"Stories can be true even if they're not real," muses nine-year-old Alex Torrey. His whole life has been steeped in stories: His parents were the stars of a cult favorite science fiction television show, Anomaly, and both have continued their acting careers somewhat successfully. Alex is a budding writer and voracious reader, devouring each installment of a Harry Potter-like young adult book series.
It doesn't take long for readers of Bob Proehl's novel A Hundred Thousand Worlds to discover that Alex has been, in a way, living in a world of fiction for most of his life. He knows that his mother, Valerie, is taking him on a road trip from New York to Los Angeles to reunite with his estranged father. But he doesn't know that the visit will last longer than he imagined, due to a secret Valerie's been keeping from him for years.
Alex and Valerie's road trip, punctuated by stops at comic book conventions, where Valerie is in high demand, is the main thread in a novel that — for better and for worse — has quite a few of them. A Hundred Thousand Worlds is a charming, sprawling novel by an author whose ambition, while laudable, sometimes gets the best of him.
As the two travelers go their way from one ocean to the other, they befriend a handful of people who are also on the convention circuit. There's Brett, a sweet indie comic book artist whose collaboration with his best friend causes him more than a few headaches. There's Gail, the founder of "a feminist and sometimes misandrist website called BrainsOverBreasts.com" — she's since ditched blogging for a job writing for a major comic book publisher.
And then there's a group of women cosplayers, paid by convention organizers to dress up as popular comic book heroes and roam the convention halls. Their main function in the novel is to provide a kind of running commentary about the comic book industry; besides their (sometimes funny) quips, it's not entirely clear what they're doing in the book.
There are some things that Proehl does well in A Hundred Thousand Worlds. First of all, he's a talented and earnest writer who never condescends to his characters. While Valerie doesn't completely understand the devotion fans had for her show, she's encouraged by the purity of their fandom: "It's something she likes quite a bit about this little world: the capability of those within it to get deeply and sincerely excited about things. She wonders how they fare in the real world, where excitement is poorly valued, and she tries to think of things she has been excited about. There are so few."
Proehl's best accomplishment in the book, though, is the very realistic, and very sweet, relationship between Valerie and Alex, "this lifesaver, this impossible child." Alex is precocious, but he never acts like anything other than a nine-year-old, and his observations manage to be both childlike and wise: "There are practically no other kids [at the comic book convention], which is stupid, because there's so much stuff for kids here."
But the novel is, unfortunately, way too busy, and the other characters aren't as well-realized as Valerie and Alex.
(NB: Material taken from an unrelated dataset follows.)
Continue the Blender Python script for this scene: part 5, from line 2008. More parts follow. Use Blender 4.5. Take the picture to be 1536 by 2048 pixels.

Brett exists in the book chiefly to be a foil for Alex, who's taken a shine to the mopey artist. And Gail comes off as a stand-in, inserted into the novel to rail against the problems of the comic book industry: discrimination against (and objectification of) women, homophobia, the unchecked use of sexual assault as a plot device in comic books.
Those are, of course, real problems in the comic book industry (and so many other ones, too), and it's refreshing to see a writer aware of them. But it's awkwardly shoehorned in, and it's a distraction from the main story. This is a common problem with debut novelists — they frequently have the urge to incorporate every idea they've ever had into their first book.
A Hundred Thousand Worlds is messy at times, but it's not without its charms, and Proehl's wit and insight make it very likely he'll write a great novel some day. And writing a novel is a lot harder than it looks, of course — as Gail puts it: "It's tougher when you're moving things to an ending. Beginnings are so much simpler — everything can sprawl out. But endings have to winnow to a point, and it's easier to trip and stumble into it than to smoothly spiral downward."